Malbec, 1979. Bodegas Santa Ana| Vintage Wine History and Information

by Paul Kalemkiarian Sr | August 1984

Argentina is a giant in the world of wine. Its production is the fourth largest in the world. (Only France, Italy, and Spain produce more wine.) The quality and taste of wine from Argentina, to European American palates, has improved significantly. We are sitting up and paying attention because the prices are so favorable when you input the value index.

From the Argentinians’ perspective, he or she keeps consuming all they can make! Their wine suits them just fine! The annual per capita consumption of wine in Argentina is 85.7 liters. The U.S.A. figure is 6.53 liters, and the French is 103.7 liters!
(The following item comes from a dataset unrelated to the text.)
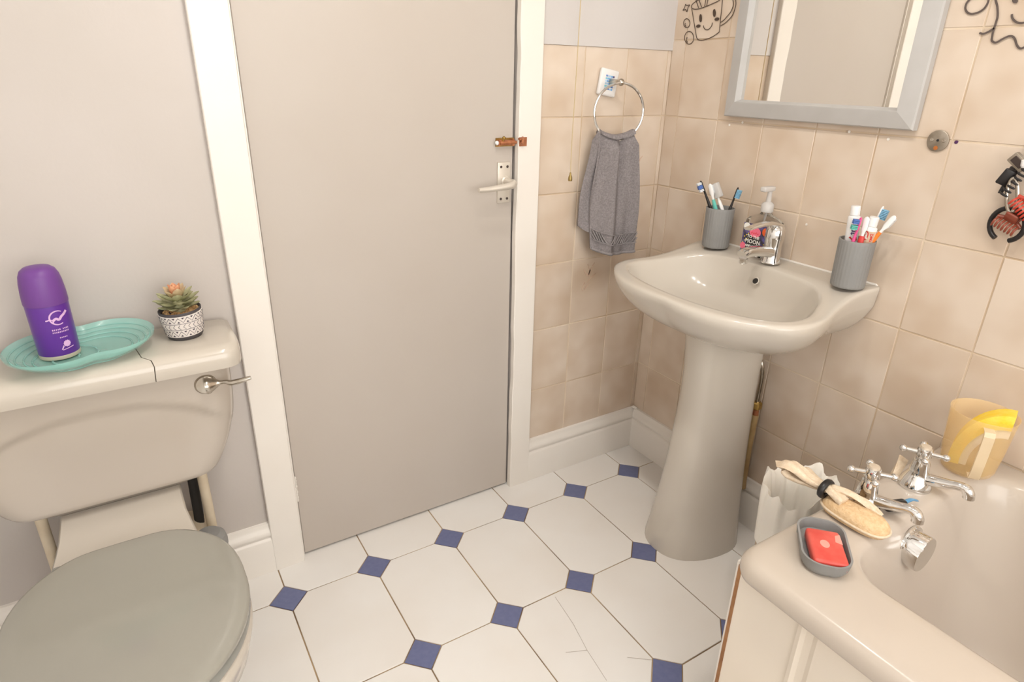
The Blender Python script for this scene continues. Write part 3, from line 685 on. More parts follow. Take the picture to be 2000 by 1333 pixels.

I have been tasting all the examples of Argentinian wines I could locate in our market, since our February ’82 feature of Malbec, 1977 – Canto Rodado Flichman, which was a Heublein Rare Wine Auction find at the time. Again, a Malbec variety has come forth as outstanding. To our standards, the red Argentine wines seem to be better than the whites. Whether this is due to the frailty to travel of their white wines, or just local palate dictations, remains a question. However, this month’s red is superb and when you take the price into consideration, it is a real value for its style. Our selection is produced by Bodegas Santa Ana which was founded in 1891 by Luis Tirasso, one of the Pioneers of Argentine winemaking. Today the Basso and Tonnelier families own and operate the winery in Villa Nueva, Guaymallen, a short drive from the city of Mendoza. Seventy per cent of Argentine wine is grown and made in this wine growing region. It is nestled in the foothills of the Andes Mountains in western Argentina. Irrigation was the missing ingredient in this climatically ideally situated, good elevation, arid land. Once water was introduced by an irrigation network, the soil proved itself.

The Malbec grape is very widely planted in Argentina. Even though it is one of the lesser important varieties from Bordeaux, France, it has adapted itself especially well to the Mendoza soil and climate. Everywhere else that is used, Australia, France (under 4 different names in different regions), California, Soviet Union, it is used mainly as a blend in minor proportions. I would say that the grape has achieved prominence in Argentina. In fact, one can say that it has achieved “varietal identity” in the hands of the Argentinean vintners. It typically has the cabernet family of flavors and character. Softer, milder, and the ability to mature relatively well when aged in oak.

Our wine is purplish ruby red in color. It has a low key aroma, with a varietal character showing. A bouquet has developed due its oak ageing, that has a “sweet” over¬tone. The taste is medium to full bodied, flavorful, with a robe of smoothness leaning to velvetiness.-(low acid). Finishes a little hot. There is a hint of herbaceousness that blends well with the flavor. Serve with casseroles, beef dip sandwiches, cheese.

Cellaring Notes: Will improve for 2 to 5 years.